You may recall, months ago, I was thinking of putting up a picture rail and a chair rail in there, and panelling below the chair rail and painting to above the picture rail and having some William Morris style wallpaper in between, but since moving in I've found
1) The room has the ability to feel smaller than it is
2) The size of the fireplace and the height of the boxing around the electric meter dictate the height of the lower rail
3) Meanwhile if the picture rail goes in at a height to look right the vertical proportions of the room all told are going to look very odd considering (2)
4) The room faces north and has only a small window (in fact a future project might even.... no I won't mention that yet, we'll see how the next few years pan out first).
So that idea sort of died off. I'm toying with the idea of applying it to a larger room instead, maybe the master bedroom when I reach that point.
The problem I'm having in trying to restore the house is really a fewfold.
1) Every room I've looked at so far, even if only peeling wallpaper back or sanding paint down, has yielded up no clue whatever about previous decoration or colour schemes.
2) Pretty much all of my reference material considers the 'middle class household' and above. Five or six bedroom houses that were for the more prosperous when built and the rich today. My house has two bedrooms, probably originally three, and although sited in the 'posh' end of town is, unabashedly, of humble origin. So it comes in right at the very bottom of the scale of my reference books, if it features on their spectrum at all.
3) Much of my reference material shows huge rooms all decorated exactly the same and the only way you can tell what the room does is by the funiture in there.

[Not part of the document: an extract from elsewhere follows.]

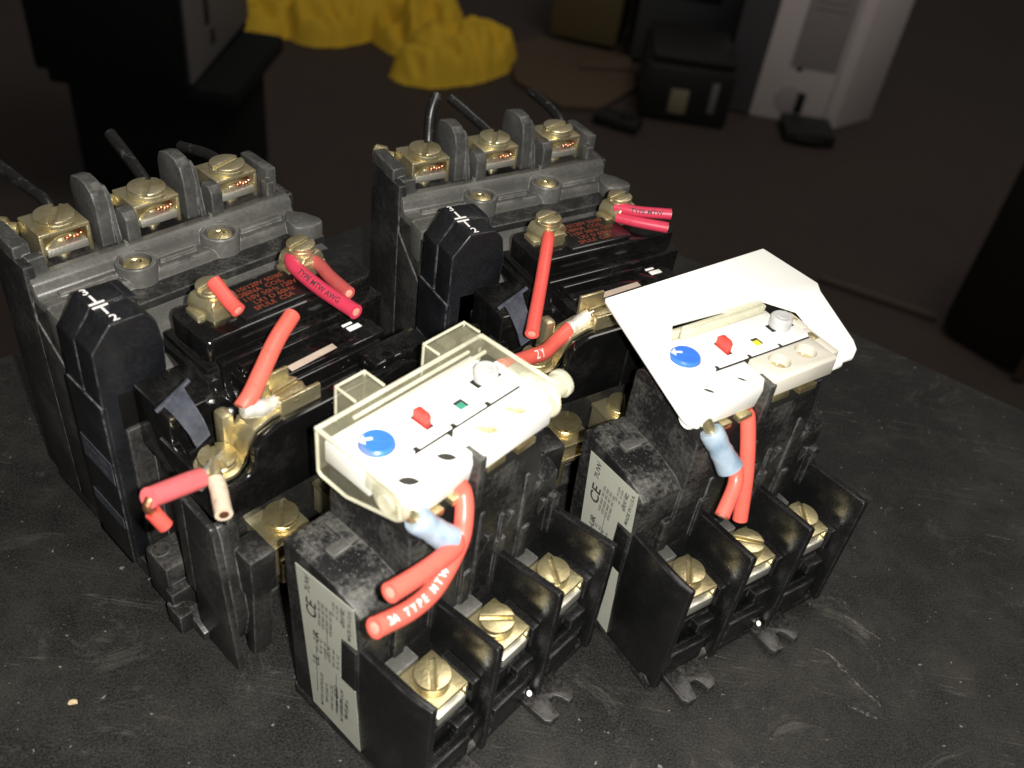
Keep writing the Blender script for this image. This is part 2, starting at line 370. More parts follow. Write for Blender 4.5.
def make_contactor():
    root = empty('contactor')
    # --- body
    b = MB()
    b.box(-2, 77, 61, 117, 2, 60, .8); b.box(4, 71, 40, 62, 2, 60, .8)
    b.prism([(34, 0), (118, 0), (118, 5), (112, 7), (44, 7), (34, 3.5)], 'x', -3.2, 78, .5)
    b.box(-3, 77.5, 84, 119, 6, 78, .8)                    # rear part under the line terminals
    b.box(-3.6, -.6, 101, 121, 6, 88, .6); b.box(75.6, 78.4, 101, 121, 6, 84, .6)
    b.prism([(84, 6), (84, 60), (101, 72), (101, 6)], 'x', -3.5, -2.6, .3)
    b.box(1, 73, 100, 121, 77.5, 81.8, .4)               # terminal floor
    b.box(-2, 77, 37.5, 42, 18, 56, .6)
    b.build('body', M_GREYD, root)
    # --- foot blocks at the lower left
    f = MB(); f.box(-5.5, 8, 46, 57.5, 4, 21.5, 1.4); f.box(-6.6, 3.5, 42.5, 46.5, 3, 15, .8); f.lathe((-2.6, 53.6, 21.3), [(0, .3), (2.4, .3), (2.6, 0)]); f.box(-7.4, -3.4, 38, 45, 3, 10.5, .5)
    f.build('foot_block', M_GREYD, root)
    # --- dividers between the line terminals
    for x in (24.4, 50.6):
        d = MB()
        d.prism([(108.5, 78), (123, 78), (123, 95), (121.5, 98), (117.5, 99.4), (113.0, 99.0), (110.6, 97.2), (109.4, 94)], 'x', x-3.6, x+.4, .5)
        d.prism([(103.6, 78), (109.4, 78), (109.4, 91.6), (108.6, 92.4), (105.2, 92.2), (103.6, 90.6)], 'x', x+1.6, x+5.4, .5)
        d.prism([(106.5, 78), (120, 78), (120, 96), (113, 97.2), (110.6, 95.4), (109.6, 91)], 'x', x+.2, x+1.8, .2)
        d.build('divider', M_GREY2, root)
    for bx in (((-3.4, 1.2, 106, 121, 78, 91.4, .8), (-1.4, 3.4, 103.0, 106.4, 80, 88.6, .6)), ((72.6, 76.2, 106, 120, 78, 91.4, .8), (70.6, 73.4, 103.0, 106.6, 80, 88.6, .6))):
        e = MB()
        for q in bx: e.box(*q)
        e.build('terminal_end_wall', M_GREY2, root)
    # --- arc chute cover: rail, groove, sloped bank, flat bank
    c = MB()
    prof = [(62, 60), (105.4, 60), (105.4, 82.2), (104.6, 84.0), (101.4, 84.6), (99.5, 83.2), (99.0, 80.4), (97.8, 79.6), (92.6, 80.8), (91.6, 80.0), (91.0, 77.8), (85.2, 77.4), (84.2, 75.4), (66, 74.4), (62, 72)]
    c.prism(prof, 'x', -2.8, 76.6, .55)
    c.prism([(72.5, 84), (77.4, 84.6), (78.2, 87.4), (76.2, 92.5), (72.8, 96.4), (69, 92), (68.4, 86.5)], 'z', 70, 82.4, .9)
    c.box(-3.4, 7, 86, 94, 68, 80.6, 1.5)
    c.box(2, 18, 95.4, 97.6, 79, 81.2, .5); c.box(56, 70, 95.2, 97.2, 79, 81.4, .5); c.box(30, 41, 94.8, 96.2, 79, 81.3, .4)
    for x in (23.2, 49):
        c.lathe((x, 95.5, 72), [(6.3, 0), (6.2, 5), (5.6, 6.5), (5.5, 11), (5.2, 11.5), (4.3, 11.4), (4.1, 9.0), (0, 9.0)], seg=32)
    for x in (24.4, 50.5): c.box(x-.4, x+.4, 101.6, 103.2, 84, 85.6, .2)
    cov = c.build('arc_chute_cover', M_GREY, root)
    t = MB(); up = (0, .985, .1)
    for s, x, y, z, sz in (('0660-XXX', 21.5, 87.6, 77.55, 3.6), ('IEC 158', 38.5, 88.5, 77.58, 3.0), ('VDE', 16.5, 92.6, 80.82, 2.4), ('CSA', 36, 92.0, 80.86, 2.0), ('600V', 53, 88.6, 77.58, 3.0), ('CE', 63.5, 88.8, 77.58, 4.0)):
        t.text(s, sz, frame((x, y, z+.06), (1, 0, 0), (0, 1, .07)))
    t.build('embossed_text', M_INKD, cov)
    for x in (23.2, 49): hole_screw(root, x, 95.5, 81.0)
    for i, x in enumerate((11.1, 37.5, 63.4)): line_terminal(root, x, (1.0, .95, .25)[i])
    for x in (.6, 27.6):                                   # side clamp screws behind the first two terminals
        n = MB(); n.cyl((x+1.4, 121.0, 88.6), 2.6, 4.4, (-.75, .65, .05), .5, 20); n.cyl((x+3.2, 119.4, 88.2), 1.7, 4, (-.75, .65, 0), .2, 16); n.build('clamp_screw', M_BRASS, root)
    # --- auxiliary contact block clipped on the left flank
    a = MB()
    sec = [(-.9, 92.4), (8.0, 91.9), (10.6, 88.8), (11.7, 82), (11.4, 74), (10.2, 66), (9.6, 60), (12.0, 58.4), (12.4, 34), (11.4, 12), (-6.6, 12), (-6.6, 60), (-6.2, 86)]
    a.prism(sec, 'y', 62, 70.3, .45)
    a.prism(sec[:-1]+[(-6.2, 84.6)], 'y', 71.1, 79.0, .45)
    a.prism([(-.6, 92.2), (5, 91.8), (8.6, 87), (9.6, 78), (6, 12), (-5.9, 12), (-5.7, 84)], 'y', 66, 76, .2)
    a.box(-6.9, -5.5, 62.1, 79.4, 11, 69.5, .3)             # the name plate area stands proud of the chamfers
    a.box(2, 6.5, 59.4, 62.5, 62, 65.5, .6)
    a.box(5, 11, 70, 80, 88.6, 91.6, 1.5)
    ax = a.build('auxiliary_contact_block', M_AUX, root)
    t = MB()
    # upright figures and contact symbol on the top face
    Z0 = 92.62
    def tx(s_, x, y, sz): t.text(s_, sz, frame((x, y, Z0-.05*x), (1, 0, -.045), (0, 1, 0)))
    tx('3', .9, 76.8, 3.7); tx('2', 1.5, 63.8, 3.7)
    for x0, x1, y0, y1 in ((.9, 1.45, 71.7, 75.0), (-.8, 3.0, 71.1, 71.7), (-.8, 3.0, 69.5, 70.1), (.9, 1.45, 66.2, 69.5)):
        t.prism([(x0, y0), (x1, y0), (x1, y1), (x0, y1)], 'z', Z0-.22, Z0-.08, 0)
    t.build('white_marking', M_INKW, ax)
    pl = MB(); pl.prism([(63, 42), (79, 42), (79, 50), (63, 50)], 'x', -7.02, -6.8, 0); pl.prism([(63, 25), (79, 25), (79, 29), (63, 29)], 'x', -7.02, -6.8, 0)
    pl = pl.build('name_strip', M_STEELBLUE, ax)
    t = MB()
    for k, s_ in enumerate(('Ith 10A  600V', 'AC15  A600')): t.text(s_, 2.0, frame((-7.06, 71, 47.6-3.6*k), (0, -1, 0), (0, 0, 1)))
    t.build('strip_text', M_INKG, pl)
    # --- coil housing
    k = MB()
    k.prism([(17.4, 50), (66.4, 50), (68.4, 52), (68.4, 65.8), (66.4, 67.8), (18.2, 67.8), (16.2, 65.8), (16.2, 51.2)], 'z', 62, 86, 1.3)
    k.box(14.8, 70, 48.6, 69, 60, 79.4, .7)
    k.box(18, 66, 46.5, 50, 60, 81.0, .5)
    k.box(13.5, 17.5, 46.5, 68.5, 60, 77.5, .5)
    coil = k.build('coil_housing', M_GLOSS, root)
    p = MB(); p.prism([(28.5, 51.6), (50.5, 51.6), (51.6, 52.6), (51.6, 64.4), (28.5, 64.4)], 'z', 85.6, 87.1, .6); plate = p.build('rating_plate', M_PLATE, coil)
    t = MB()
    for i, (s_, x) in enumerate((('110/120V 50/60', 39.6), ('BOBINA  COIL', 38.2), ('110V 50Hz 120V', 40.4), ('LX1 D 60Hz', 40), ('SPULE  CSA', 38.6))): t.text(s_, 2.35, frame((x, 62.9-2.25*i, 87.16), (1, 0, 0), (0, 1, 0)))
    t.build('rating_text', M_INKR, plate)
    # coil terminals: saddle clamp with screw
    for x, y in ((25.6, 61.6), (54.6, 64.4)):
        m = MB(); m.prism([(-4.6, 84.5), (4.6, 84.5), (4.8, 89), (3.4, 91.2), (-3.4, 91.2), (-4.8, 89)], 'y', -4.0, 4.0, .5, Matrix.Translation((x, y, 0)) @ Matrix.Rotation(.25, 4, 'Z'))
        m.box(x-6.2, x+6.2, y-2.8, y+2.8, 85.6, 87.4, .5, None); m.box(x-3.4, x+3.4, y-5.4, y-3.6, 84.5, 90, .5)
        g = m.build('coil_terminal', M_ZINC, root)
        s_ = MB(); slot_head(s_, (x, y, 90.9), 3.9, 2.6, .2); s_.build('screw', M_ZINC, g)
    # --- magnet cover: stepped glossy front wall with the black deck behind it
    wp = [(1.2, 53.8), (1.2, 63.5), (2.2, 65.4), (9.0, 65.8), (10.8, 67.2), (11.6, 72.6), (13.6, 75.4), (18.2, 77.0), (57.0, 77.0), (61.4, 75.4), (63.6, 72.6), (64.4, 67.2), (66.2, 65.8), (73, 65.4), (74, 63.5), (74, 53.8)]
    g = MB(); g.prism(wp, 'y', 24, 27, .7)
    g.prism([(1.8, 54), (1.8, 60.5), (12.5, 62), (13.5, 70), (17, 73.0), (58, 73.0), (61.7, 70), (62.7, 62), (73.4, 60.5), (73.4, 54)], 'y', 26.5, 48, .5)
    g.box(20, 58, 34.5, 48, 72, 77.4, .6)
    g.box(33.0, 34.0, 23.6, 24.6, 54, 76, .3); g.box(0, 3.2, 27, 49, 55, 66, .8); g.box(1, 14.5, 44, 60, 55, 75, .6)
    g.build('magnet_cover', M_GLOSS, root)
    d = MB()
    d.box(22, 52, 44.6, 47, 76.8, 79.6, .4)
    d.box(22.5, 57.5, 39.8, 44.4, 77, 78.2, .3); d.box(23, 48.5, 36.0, 39.6, 77, 78.8, .3)
    d.box(49.5, 68, 26.5, 34, 72, 77.8, .6); d.box(48.6, 60, 35.5, 46, 76.9, 79.0, .5)
    for x, y in ((54.4, 28.6), (60.6, 27.4)): d.lathe((x, y, 77.6), [(0, .2), (1.5, .2), (1.7, .9), (2.3, .9), (2.4, 0)], seg=20)
    d.build('deck', M_GLOSS, root)
    MB().prism([(31, 36.6), (45.5, 37.4), (45.5, 39.4), (31, 38.8)], 'z', 78.85, 79.0, 0).build('paper_label', M_TAPE, root)
    t = MB(); t.box(52.2, 56.2, 40.5, 42.2, 79.0, 79.3, .1); t.box(51.9, 55, 43, 43.8, 79.0, 79.3, .1); t.build('white_mark', M_INKW, root)
    # --- stepped contact bars with their screws (left one whole, right one mirrored behind the relay cover)
    for sg in (1,):
        fx = (lambda x: x) if sg > 0 else (lambda x: 75.2-x)
        path = [(2.4, 66.3), (8.6, 66.6), (10.6, 68.2), (11.3, 73.2), (13.2, 76.2), (18.4, 77.9), (31, 77.9)]
        q = [(fx(a_), b_) for a_, b_ in path]; low = [(fx(a_+(.8 if 2 < i < 5 else 0)), b_-1.2) for i, (a_, b_) in enumerate(path)]
        m = MB(); m.prism(q+low[::-1], 'y', 27.2, 34, .2)
        x0, x1 = sorted((fx(20.5), fx(32))); m.box(x0, x1, 26.3, 27.5, 76.5, 81.4, .3)
        x0, x1 = sorted((fx(19.6), fx(28))); m.box(x0, x1, 33.4, 34.6, 76.8, 84.0, .4)
        x0, x1 = sorted((fx(8.8), fx(12.2))); m.box(x0, x1, 33.2, 37.5, 66, 78.0, 1.0)
        br = m.build('contact_bar', M_ZINC, root)
        s_ = MB(); x = fx(25.0); slot_head(s_, (x, 30.4, 78.6), 4.2, 2.8, .1); s_.box(x-4.6, x+4.6, 27.8, 33, 77.4, 78.9, .4); s_.build('screw', M_BRASS, br)
        s_ = MB(); x = fx(5.4); slot_head(s_, (x, 31.0, 67.6), 4.6, 2.6, 1.3); s_.lathe((x, 31.0, 66.6), [(5.6, 0), (5.6, .9), (4.6, 1.4), (0, 1.4)]); s_.build('screw', M_BRASS, br)
    # --- folded clip by the left terminal
    rows = [((-.6, 41.6, 81.4), (4.8, 41.6, 84.4)), ((.4, 41.0, 79.6), (5.2, 41.0, 82.6)), ((1.6, 39.8, 76.8), (6.0, 39.8, 79.6)), ((2.8, 38.0, 73.2), (6.8, 38.0, 75.8)), ((3.4, 36.4, 69.6), (7.2, 36.4, 71.6))]
    b = bmesh.new(); vr = [[b.verts.new(Vector(q)+Vector((0, dy, 0))) for q in (l, r_, ) for dy in (0, 1.0)] for l, r_ in rows]   # l-front, l-back, r-front, r-back
    for a_, c_ in zip(vr, vr[1:]):
        for i0, i1 in ((0, 1), (1, 3), (3, 2), (2, 0)): b.faces.new((a_[i0], a_[i1], c_[i1], c_[i0]))
    for q in (vr[0], vr[-1]): b.faces.new((q[0], q[1], q[3], q[2]))
    bmesh.ops.recalc_face_normals(b, faces=b.faces)
    m = MB(); m._merge(b); m.box(-5.0, 5.2, -.5, .5, -.35, .35, .15, frame((2.0, 41.9, 82.9), (9.1, 0, 4.9), (0, 1, 0)))
    m.build('clip', M_STEELBLUE, root)
    # --- load end: side wings and the outgoing terminals
    for sg in (1, -1):
        fx = (lambda x: x) if sg > 0 else (lambda x: 75-x)
        m = MB()
        x0, x1 = sorted((fx(-1.8), fx(.4)))
        m.prism([(38.5, 2), (38, 54.3), (34, 54.6), (26.0, 53.0), (24.6, 50), (19.6, .5), (22, 0), (36, 0)], 'x', x0, x1, .6)
        x0, x1 = sorted((fx(.2), fx(5.2))); m.prism([(26.2, 52.4), (24.8, 50), (21.4, 20), (24, 8), (27.5, 8), (28, 52.6)], 'x', x0, x1, .5)
        x0, x1 = sorted((fx(3.2), fx(11))); m.box(x0, x1, 17.5, 27, 29, 44, .9)
        x0, x1 = sorted((fx(3.8), fx(9.6))); m.prism([(18.5, 29.4), (25, 29.4), (24, 2), (20.5, 2)], 'x', x0, x1, .5)
        m.build('load_end_wing', M_GREYD, root)
    for x in (21.0, 43.0, 65.0):
        m = MB(); m.box(x-6.4, x+6.4, 24, 37.8, 33.4, 35, .3); m.box(x-6.4, x-5.2, 24, 37, 24, 34, .3); m.box(x+5.2, x+6.4, 24, 37, 24, 34, .3); m.box(x-5, x+5, 23.6, 36, 27.6, 29.4, .3)
        t_ = m.build('load_terminal', M_ZINC, root)
        s_ = MB(); slot_head(s_, (x+1.0, 31.5, 35), 4.8, 2.8, .9); s_.cyl((x, 30.4, 12), 2.2, 20); s_.build('screw', M_BRASS, t_)
    return root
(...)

4) Chintz. So much chintz. I don't do chintz.
So, what I'm doing is- it
is a restoration after a fashion- following Viollet-le-Duc's maxim of restoring a building to
a state of completeness it may never have originally possessed- but I can't take it back to how it would have originally looked in 1900 and odd, because the information simply doesn't exist and in any case if I were to do that I'd be looking at major structural work to reinstate the original kitchen and bathroom facilities, or lack thereof. I've said from the start that this is not an Historic England or National Trust style project, the aim is a comfortable home for myself.

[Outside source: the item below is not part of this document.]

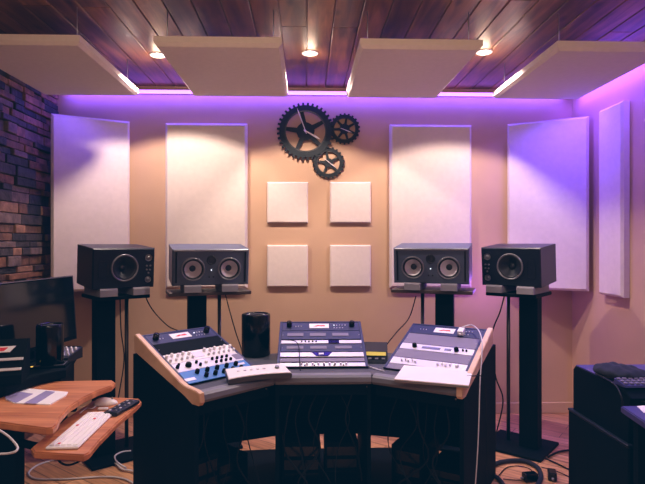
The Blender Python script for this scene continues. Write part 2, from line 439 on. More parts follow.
def hand(x0, z0, x1, z1, w, y=-.038):
    d = Vector((x1-x0, 0, z1-z0)); n = Vector((-d.z, 0, d.x)).normalized()*w
    a = Vector((x0, y, z0)) - d*.12; b = Vector((x0, y, z0)) + d*.75; c = Vector((x1, y, z1))
    t = MB(); pts = [(p.x, p.z) for p in (a-n*.6, b-n*1.3, c, b+n*1.3, a+n*.6)]
    t.prism(pts, 0, .003, T((0, y, 0)) @ RX(R(90))); return t
hand(0, 0, -8.5/ppm, 23/ppm, .004).build('hour_hand', 'pewter', ck)
hand(0, 0, 15/ppm, -8.5/ppm, .006, -.042).build('minute_hand', 'pewter', ck)
hand(36/ppm, 3/ppm, 46/ppm, -1/ppm, .003, -.026).build('small_hand', 'pewter', ck)
hand(20/ppm, -28/ppm, 30/ppm, -36/ppm, .003, -.028).build('small_hand', 'pewter', ck)
MB().lathe([(.0, .018), (.007, .017), (.009, .0)], T((0, -.030, 0)) @ RX(R(90)), 16).build('hub_cap', 'pewter', ck)

# ------------------------------------------------------------------ speakers
def driver(parent, x, z, r, yf, name='woofer', cone='cone', rimm='rim', depth=None):
    """rim as part; cone, surround and dust cap as its sub-parts.  Faces -y, front plane at yf"""
    B = T((x, yf, z)) @ RX(R(90)); depth = depth or r*.42
    w = MB().lathe([(r*.86, .001), (r*.90, .009), (r*.97, .010), (r, .006), (r*1.0, -.001)], B, 40).build(name, rimm, parent)
    MB().lathe([(r*.88, .003), (r*.83, .008), (r*.77, .003), (r*.72, .001)], B, 36).build('surround', 'rubber', w)
    MB().lathe([(r*.73, .001), (r*.5, -depth*.5), (r*.26, -depth)], B, 36).build('cone', cone, w)
    MB().lathe([(r*.28, -depth), (r*.2, -depth*.72), (r*.1, -depth*.6), (0, -depth*.56)], B, 24).build('dust_cap', 'cone', w)
    return w
def holed_front(mb, w, h, y, holes, n=40):
    """front baffle with circular recess openings, via bmesh boolean-free triangulation"""
    t = bmesh.new(); edges = []
    vs = [t.verts.new((a, y, b)) for a, b in ((-w/2, 0), (w/2, 0), (w/2, h), (-w/2, h))]
    edges += [t.edges.new((vs[k], vs[(k+1) % 4])) for k in range(4)]
    for (x, z, r) in holes:
        c = [t.verts.new((x+r*math.cos(2*math.pi*k/n), y, z+r*math.sin(2*math.pi*k/n))) for k in range(n)]
        edges += [t.edges.new((c[k], c[(k+1) % n])) for k in range(n)]
    bmesh.ops.triangle_fill(t, use_beauty=True, use_dissolve=False, edges=edges)
    for f in t.faces[:]:
        c = f.calc_center_median()
        if any((c.x-x)**2+(c.z-z)**2 < (r*.985)**2 for x, z, r in holes): t.faces.remove(f)
    for f in t.faces:
        if f.normal.y > 0: f.normal_flip()
    return mb._add(t)
def cabinet_body(w, h, d, holes, inset=.0):
    """open-fronted bevelled shell with holed front plate recessed slightly; front at y=0, body towards +y"""
    m = MB(); t = bmesh.new(); b = .008
    rings = []
    for y, i in ((0.004, b), (0, b+.002)) : pass
    prof = [(0.0, b), (b, 0), (d-b, 0), (d, b)]
    for y, i in prof: rings.append([t.verts.new((x, y, z)) for x, z in ((-w/2+i, i), (w/2-i, i), (w/2-i, h-i), (-w/2+i, h-i))])
    for a, c in zip(rings, rings[1:]):
        for k in range(4): t.faces.new((a[k], a[(k+1) % 4], c[(k+1) % 4], c[k]))
    t.faces.new(rings[-1])
    bmesh.ops.recalc_face_normals(t, faces=t.faces)
    m._add(t)
    return m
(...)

So the approach I'm taking is to restore it to
how it might have appeared, within reason, which broadly means Edwardian-styled interiors with modern electrics and plumbing and so on and so forth.
As I've just said, Edwardian-styled interiors are all a bit.... not dull as such but
repetitive. Bright neutral colours and reproduction furniture. Now you might be thinking if that's the case why have I painted the sitting room in a dark blue, but my argument is that it's a masculine space (or at least, I'm treating as a library-sitting room which qualifies as such) and you'd expect to find darker hues there as such, whether painted or wooden panelled.
So, back to the dining room. As I say, it's a smaller room, it faces north and it has a small window- and any direct sunlight you might reasonably expect to garner in spite of those circumstances is still blocked by the kitchen and bathroom range. So the brighter colours I think are more necessary here. Going through my books this morning, I think a light cream sort of colour would be period-appropriate, as would either a picture rail or a chair rail- not both- and then a wallpaper in a complementary light shade below. I'm just looking if I can find an appropriate pattern that I like- and keep running into chintz.
I can think of two options;
1) Cream paint from cornice level to a chair rail, varnished timber chair rail, and light coloured (green? or red?) wallpaper below. Maybe striped two-tone green or striped red/cream.
2) White paint from cornice level to a picture rail, varnished timber picture rail, cream paint below. A patterned wallpaper would I think be too much over that sort of a height.
It's all academic at present anyhow, as I'm having to work from home and the only room I can use for that is the dining room. So it's an aspect of the project that will have to wait until the normality of getting up at silly o'clock in the morning and spending hours a day crammed into commuter trains travelling to and from the office returns.